It would seem that the players and staff at the Mestalla are going to have their stockings filled by Santa this Christmas after all. Only the ones who have been good, mind. Which leaves about two.

Having had their bank’s computer say ‘no’ to a request for a 100 million euro loan to keep the club going until the New Year, Valencia’s bigwigs have managed to get their hands on 40 million euro from financial organisations, foreign investment groups and future sponsorship deals.

And this has temporarily taken the pressure of the need to flog the likes of Silva and Villa with, club president, Vicente Soriano asserting on Tuesday that “we won’t accept any offer for our stars.” But it was a promise that had been downgraded a day later to “I’m not a fortune teller,” when asked about what would happen in the winter transfer window.

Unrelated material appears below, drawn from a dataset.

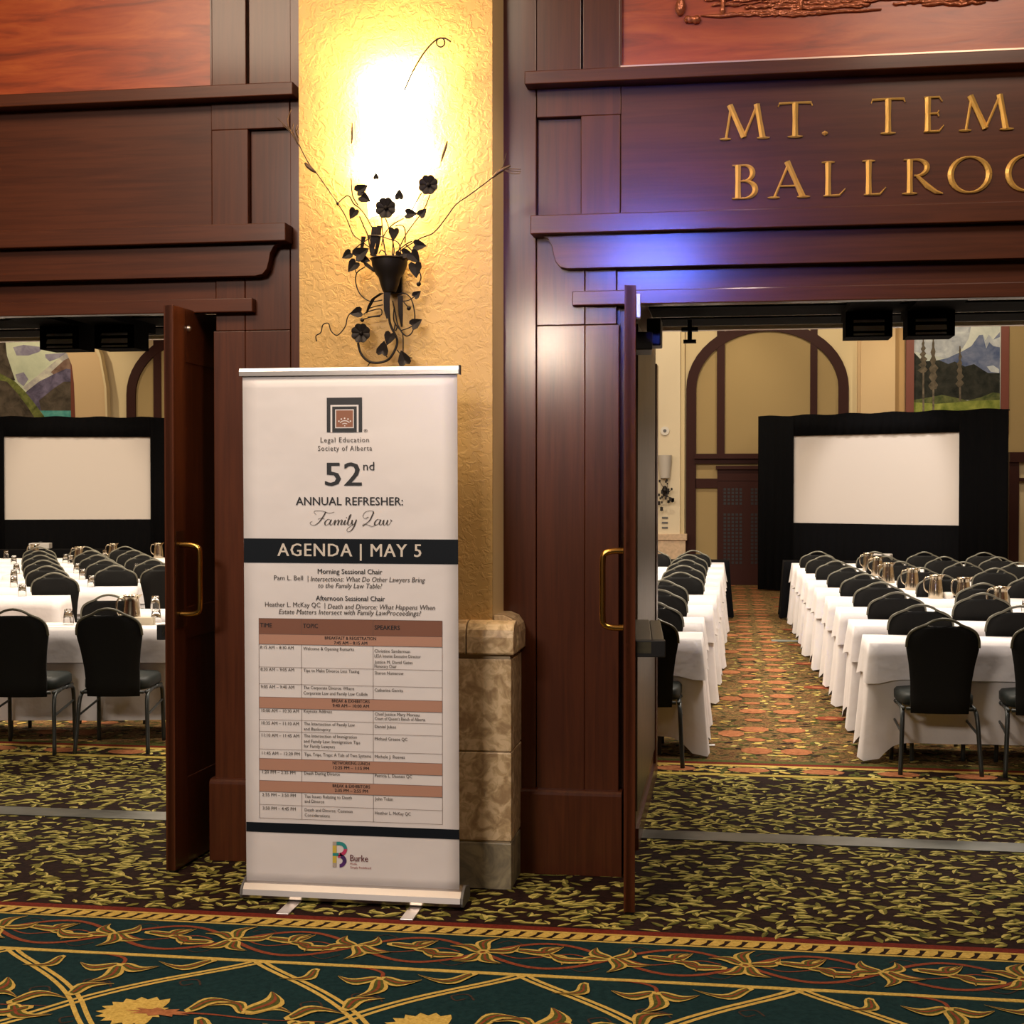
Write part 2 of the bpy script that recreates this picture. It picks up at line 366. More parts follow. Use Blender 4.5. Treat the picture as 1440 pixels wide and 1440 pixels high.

There’s still no news on the sale of the old Mestalla ground with a not-telling Soriano declaring that “soon, you will all know” the names of those looking to bulldoze Valencia’s soon to be ex-home, before “mwah, mwah, ha-ing” back to his lair.

LLL Prediction - Home win

Barcelona (1st) vs Real Madrid (5th)

At the beginning of the week, it appeared as if the latest instalment of this horribly over-hyped encounter was going to be a 15 goal rollicking for Real Madrid, with Bernd Schuster completely disappearing inside his anorak, never to be seen again.

But a reported seven million euro sacking for the moustachioed maestro, the rapid introduction of Juande Ramos and a half-decent performance against Zenit suggests that Barcelona’s goal tally may well be staying in single figures.

That’s the prediction of, Spain’s socialist prime minister, José Luis Zapatero who lost what few votes he ever had at the Bernabeu by suggesting that Saturday would see a 5-1 win for his favourite Catalan club.

And the Mr Bean-alike big boss of Spain may not be far off if Michel Salgado plays at left back on Saturday night, something the over-the-hill full-back is likely to do. “I’d rather be booed and jeered than be called a wimp,” growled Salgado on the challenges ahead.

LLL Prediction - Home win


Getafe (10th) vs Mallorca (17th)

After a month of sexy encounters with the likes of Barcelona and Villarreal, it’s back to life, back to reality for Getafe with a less than mesmerising match that’s the footballing equivalent of a wet weekend in Albacete.

The only slight tingle stirring in the loins ahead of the game is that a bad result for the visitors could see the End of Days for poor old Gregorio Manzano.

After three years on the Balearic bench - a lifetime in La Liga - it’s quite likely that the Mallorca boss will be given the boot by his bosses after a week of furtive meetings at the Ono Estadi.

LLL Prediction - Home win

Recreativo (19th) vs Osasuna (20th)

The sore-headed La Liga Loca’s calendar says it’s Friday, so it must be time for more plucky fist-pumping pronouncements from Pamplona.

Taking a starring role in this week’s edition it’s Javad Nekounam who is still feeling perky and positive despite his Osasuna side throwing away a three goal lead last Sunday.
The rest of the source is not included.